Edit: Please ignore this comment, I got your point. I was thinking something strange. Sorry.
My solution for B failed only in test case 3. I made a function for each test case separately. For testcase 3 function is solve3. Here is link to my solution. Appreciate any help.
Update: Got it why my answer is wrong.
Can someone explain the solution for B ?
TLDR: If all is really random the frequency of first digit being 1 is bigger than first digit being 2 which is bigger than first digit being 3 ... first digit being 0 has probability of 0 on the other hand.
ооо хабиб !!!! когда бой с магкрекором ?
eng edit: ooo habib !!!! whene fight with magcrecor ?
Tony first, then conor
Any solution for the A? I don't understand why I got WA
My solution for the first problem was as the following:
Keep track of the xy coordinates of Peppurr's after each move. If the Manhattan distance between the xy coordinates and the origin became less than or equal to the move count then at this moment they will meet. If the distance is always greater than the move count then it's impossible.
For example if we considered the first sample case:
4 4 SSSS
After the first move the distance = |4| + |3| = 7 > 1 (can't meet)
After the second move the distance = |4| + |2| = 6 > 2 (can't meet)
After the third move the distance = |4| + |1| = 5 > 3 (can't meet)
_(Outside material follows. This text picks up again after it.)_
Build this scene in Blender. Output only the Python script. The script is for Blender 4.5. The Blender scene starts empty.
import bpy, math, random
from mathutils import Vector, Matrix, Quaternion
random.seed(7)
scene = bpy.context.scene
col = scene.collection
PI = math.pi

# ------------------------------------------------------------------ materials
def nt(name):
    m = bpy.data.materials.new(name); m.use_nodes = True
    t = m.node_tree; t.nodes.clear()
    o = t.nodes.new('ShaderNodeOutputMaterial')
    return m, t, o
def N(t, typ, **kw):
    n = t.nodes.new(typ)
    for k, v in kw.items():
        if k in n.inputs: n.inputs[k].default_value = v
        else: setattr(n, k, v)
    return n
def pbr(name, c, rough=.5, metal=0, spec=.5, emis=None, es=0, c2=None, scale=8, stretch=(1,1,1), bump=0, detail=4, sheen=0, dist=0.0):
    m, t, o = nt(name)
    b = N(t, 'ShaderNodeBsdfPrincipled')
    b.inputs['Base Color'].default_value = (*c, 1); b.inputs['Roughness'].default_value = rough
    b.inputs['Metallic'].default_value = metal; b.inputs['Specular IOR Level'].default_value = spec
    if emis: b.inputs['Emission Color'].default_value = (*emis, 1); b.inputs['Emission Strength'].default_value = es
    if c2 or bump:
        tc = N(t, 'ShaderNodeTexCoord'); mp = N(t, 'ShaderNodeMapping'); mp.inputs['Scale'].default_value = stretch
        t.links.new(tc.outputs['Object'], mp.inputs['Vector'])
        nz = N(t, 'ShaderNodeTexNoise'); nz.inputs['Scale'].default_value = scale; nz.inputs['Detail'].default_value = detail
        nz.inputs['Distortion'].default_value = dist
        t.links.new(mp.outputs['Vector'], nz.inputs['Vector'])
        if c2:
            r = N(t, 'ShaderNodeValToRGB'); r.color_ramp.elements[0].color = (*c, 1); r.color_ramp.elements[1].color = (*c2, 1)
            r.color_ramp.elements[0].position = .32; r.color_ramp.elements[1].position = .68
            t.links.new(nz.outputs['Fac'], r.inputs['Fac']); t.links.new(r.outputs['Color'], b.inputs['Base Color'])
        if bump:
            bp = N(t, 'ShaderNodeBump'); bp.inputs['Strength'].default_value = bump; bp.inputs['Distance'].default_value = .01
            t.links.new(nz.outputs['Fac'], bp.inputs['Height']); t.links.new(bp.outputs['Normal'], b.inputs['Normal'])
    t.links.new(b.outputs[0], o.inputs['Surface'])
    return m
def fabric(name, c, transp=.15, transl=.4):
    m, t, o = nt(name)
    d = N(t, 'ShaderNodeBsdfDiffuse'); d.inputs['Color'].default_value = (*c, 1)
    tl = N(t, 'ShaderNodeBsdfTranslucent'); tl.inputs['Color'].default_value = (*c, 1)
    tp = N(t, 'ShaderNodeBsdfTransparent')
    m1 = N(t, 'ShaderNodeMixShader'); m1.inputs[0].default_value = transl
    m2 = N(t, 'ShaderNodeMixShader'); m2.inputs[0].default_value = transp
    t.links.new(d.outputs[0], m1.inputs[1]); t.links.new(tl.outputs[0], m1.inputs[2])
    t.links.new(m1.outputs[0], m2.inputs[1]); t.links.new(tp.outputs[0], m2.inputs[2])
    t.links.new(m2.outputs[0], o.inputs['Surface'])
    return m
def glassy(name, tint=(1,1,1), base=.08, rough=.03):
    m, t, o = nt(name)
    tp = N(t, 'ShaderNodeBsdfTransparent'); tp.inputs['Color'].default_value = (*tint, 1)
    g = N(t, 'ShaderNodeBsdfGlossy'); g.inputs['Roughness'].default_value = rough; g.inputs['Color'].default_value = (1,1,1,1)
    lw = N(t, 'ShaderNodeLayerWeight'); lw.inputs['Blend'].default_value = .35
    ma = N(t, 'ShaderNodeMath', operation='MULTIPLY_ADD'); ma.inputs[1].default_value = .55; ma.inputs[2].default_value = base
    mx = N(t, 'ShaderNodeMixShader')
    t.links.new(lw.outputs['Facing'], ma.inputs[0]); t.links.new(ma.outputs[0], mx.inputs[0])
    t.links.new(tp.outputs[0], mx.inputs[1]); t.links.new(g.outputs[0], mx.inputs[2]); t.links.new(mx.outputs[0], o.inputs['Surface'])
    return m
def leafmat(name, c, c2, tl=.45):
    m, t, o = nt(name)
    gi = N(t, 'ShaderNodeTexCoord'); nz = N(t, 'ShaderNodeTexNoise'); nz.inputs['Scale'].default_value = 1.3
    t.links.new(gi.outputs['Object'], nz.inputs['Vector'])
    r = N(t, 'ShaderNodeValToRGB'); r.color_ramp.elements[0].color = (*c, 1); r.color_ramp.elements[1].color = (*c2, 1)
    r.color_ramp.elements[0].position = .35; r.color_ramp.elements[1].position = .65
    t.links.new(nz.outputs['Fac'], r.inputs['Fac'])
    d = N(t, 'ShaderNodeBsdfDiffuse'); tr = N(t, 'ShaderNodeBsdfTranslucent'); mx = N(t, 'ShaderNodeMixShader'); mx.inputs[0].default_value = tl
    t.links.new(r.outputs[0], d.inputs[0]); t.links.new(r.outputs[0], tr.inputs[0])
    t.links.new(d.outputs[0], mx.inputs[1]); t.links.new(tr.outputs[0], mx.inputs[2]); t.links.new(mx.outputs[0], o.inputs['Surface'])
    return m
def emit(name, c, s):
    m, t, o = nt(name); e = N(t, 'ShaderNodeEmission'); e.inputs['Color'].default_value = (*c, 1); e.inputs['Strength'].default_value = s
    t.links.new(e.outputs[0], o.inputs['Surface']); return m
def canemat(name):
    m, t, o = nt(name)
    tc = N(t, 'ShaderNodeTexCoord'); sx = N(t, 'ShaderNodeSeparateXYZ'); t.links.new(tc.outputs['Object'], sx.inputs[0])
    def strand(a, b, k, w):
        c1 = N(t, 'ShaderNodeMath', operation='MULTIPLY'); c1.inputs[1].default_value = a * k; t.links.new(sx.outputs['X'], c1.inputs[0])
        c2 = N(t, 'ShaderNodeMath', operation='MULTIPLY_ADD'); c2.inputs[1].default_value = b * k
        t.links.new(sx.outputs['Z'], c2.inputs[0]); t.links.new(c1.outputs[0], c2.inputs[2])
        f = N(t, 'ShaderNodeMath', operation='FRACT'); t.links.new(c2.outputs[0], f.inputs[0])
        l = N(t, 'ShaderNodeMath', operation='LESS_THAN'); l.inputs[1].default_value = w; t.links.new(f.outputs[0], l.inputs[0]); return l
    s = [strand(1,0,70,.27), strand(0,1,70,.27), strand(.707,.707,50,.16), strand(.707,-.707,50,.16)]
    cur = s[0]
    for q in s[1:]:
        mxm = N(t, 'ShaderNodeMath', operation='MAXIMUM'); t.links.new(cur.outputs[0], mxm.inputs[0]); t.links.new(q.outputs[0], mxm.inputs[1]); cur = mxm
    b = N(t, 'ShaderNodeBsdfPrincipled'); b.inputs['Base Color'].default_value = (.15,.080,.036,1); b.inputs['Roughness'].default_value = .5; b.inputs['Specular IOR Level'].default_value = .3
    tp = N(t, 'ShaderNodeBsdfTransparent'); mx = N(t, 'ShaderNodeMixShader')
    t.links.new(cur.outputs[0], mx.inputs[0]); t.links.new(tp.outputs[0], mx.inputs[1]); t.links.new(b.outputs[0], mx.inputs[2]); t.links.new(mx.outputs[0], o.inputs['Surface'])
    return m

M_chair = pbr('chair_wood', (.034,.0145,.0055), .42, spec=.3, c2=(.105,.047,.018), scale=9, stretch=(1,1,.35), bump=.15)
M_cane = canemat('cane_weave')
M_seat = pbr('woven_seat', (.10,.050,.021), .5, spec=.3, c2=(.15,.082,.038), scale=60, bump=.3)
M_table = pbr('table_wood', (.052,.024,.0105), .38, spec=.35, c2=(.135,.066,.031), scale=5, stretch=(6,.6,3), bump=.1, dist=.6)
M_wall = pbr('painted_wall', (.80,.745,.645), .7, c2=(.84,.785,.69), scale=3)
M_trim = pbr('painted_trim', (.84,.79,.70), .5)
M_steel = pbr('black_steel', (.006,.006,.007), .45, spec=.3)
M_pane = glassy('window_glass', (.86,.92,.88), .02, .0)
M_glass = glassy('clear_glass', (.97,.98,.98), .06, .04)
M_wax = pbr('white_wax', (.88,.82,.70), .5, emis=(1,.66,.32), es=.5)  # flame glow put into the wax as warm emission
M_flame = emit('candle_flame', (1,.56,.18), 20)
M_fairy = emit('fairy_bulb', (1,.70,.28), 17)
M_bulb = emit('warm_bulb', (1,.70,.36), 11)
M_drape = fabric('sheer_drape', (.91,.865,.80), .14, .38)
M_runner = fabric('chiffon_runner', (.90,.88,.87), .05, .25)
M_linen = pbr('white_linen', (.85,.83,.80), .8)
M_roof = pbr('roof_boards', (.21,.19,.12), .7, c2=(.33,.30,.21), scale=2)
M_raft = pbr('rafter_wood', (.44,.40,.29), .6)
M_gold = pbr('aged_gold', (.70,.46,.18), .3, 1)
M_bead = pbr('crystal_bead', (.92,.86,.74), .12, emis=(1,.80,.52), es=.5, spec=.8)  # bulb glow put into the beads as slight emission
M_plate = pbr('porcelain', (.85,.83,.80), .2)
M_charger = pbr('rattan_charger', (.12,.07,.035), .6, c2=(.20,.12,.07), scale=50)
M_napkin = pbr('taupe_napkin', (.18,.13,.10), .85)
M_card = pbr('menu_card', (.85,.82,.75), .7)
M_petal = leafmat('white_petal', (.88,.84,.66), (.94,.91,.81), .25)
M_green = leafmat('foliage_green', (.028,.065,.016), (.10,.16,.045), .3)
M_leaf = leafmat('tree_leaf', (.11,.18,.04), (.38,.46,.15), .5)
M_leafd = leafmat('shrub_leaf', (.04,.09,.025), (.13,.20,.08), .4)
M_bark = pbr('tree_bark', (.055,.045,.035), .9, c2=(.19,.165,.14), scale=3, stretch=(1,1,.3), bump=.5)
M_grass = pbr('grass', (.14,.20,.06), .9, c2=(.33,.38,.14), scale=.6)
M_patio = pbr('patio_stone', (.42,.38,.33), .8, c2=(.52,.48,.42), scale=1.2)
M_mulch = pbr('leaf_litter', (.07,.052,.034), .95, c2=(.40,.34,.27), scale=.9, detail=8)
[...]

After the fourth move the distance = |4| + |0| = 4 = 4 (can meet)
Then the solution equals to 4
Here is my code for this problem. This is the only problem I could solve completely correctly in this round :"D
I am trying to solve B for Test Set 2 but it failed with WA however it passes Test Set 1. It seems I do the same what is written in the analysis but it keeps failing. Can anybody help me to find mistakes in my solution?
M and many other things need to be long long
That was the problem! It works now. Thanks a lot!
I mistakenly thought that the upper bound for M is 2^U but not 10^U. A silly mistake :(
Can anyone explain Problem C, (Oversized Pancakes). If you could attach the source code,it would be great.